Godzilla Minus One is the clearest proof that Netflix's PG-13 strategy extends beyond original content — it's about acquiring theatrical films with prestige credentials and festival buzz. Toho's kaiju film won an Academy Award. Netflix gets the streaming halo of an Oscar winner without the production overhead.
What's Coming Next for This Catalog
Netflix hasn't announced a major PG-13 acquisition push for late 2025 or 2026, but the pattern is clear: the platform acquires theatrical titles 12–18 months post-release, particularly when those films have awards recognition or franchise potential.

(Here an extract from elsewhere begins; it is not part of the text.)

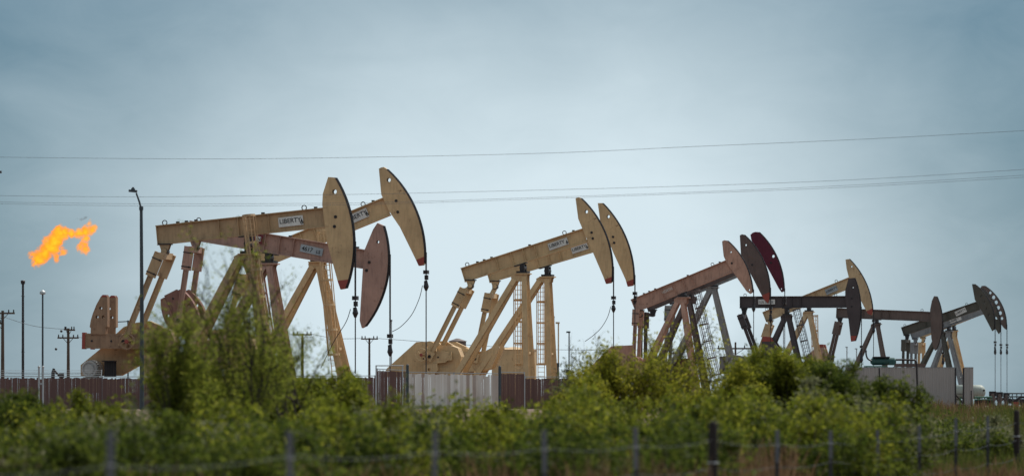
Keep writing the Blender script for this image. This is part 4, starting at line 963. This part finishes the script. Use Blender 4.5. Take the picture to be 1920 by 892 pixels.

Hard to say if tick, tick...BOOM! will get a spiritual successor. Miranda's busy with other projects. But the success of that film makes a strong case for Netflix investing in more musical biopics at the PG-13 threshold — there's clearly an audience for character-driven stories that aren't superhero origin tales.
Watch for any follow-up Enola Holmes content. Brown has publicly indicated interest in a third installment, though no greenlight has been confirmed as of now. Movie OTT's release calendar tracks upcoming platform acquisitions across genres, so if you want to know what's hitting Netflix next, that's where to check.
The Godzilla Minus One success is interesting for a different reason — it proves Netflix can leverage international theatrical hits and turn them into streaming events. If you see any other high-performing Japanese or South Korean films in the awards conversation, there's a decent chance Netflix is already negotiating for them.
The Bottom Line
You don't need all six. But tick, tick...BOOM! is the critical standout — watch that first. Enola Holmes is the franchise play — watch both if you've got teenagers in the house. Godzilla Minus One is the event film — watch it if you want to understand what an Oscar-winning monster movie actually looks like.
The rest are solid, rewatchable, won't-regret-it films. That's the whole point of this bracket. PG-13 isn't supposed to be groundbreaking. It's supposed to work for everyone, and on that measure, these six deliver.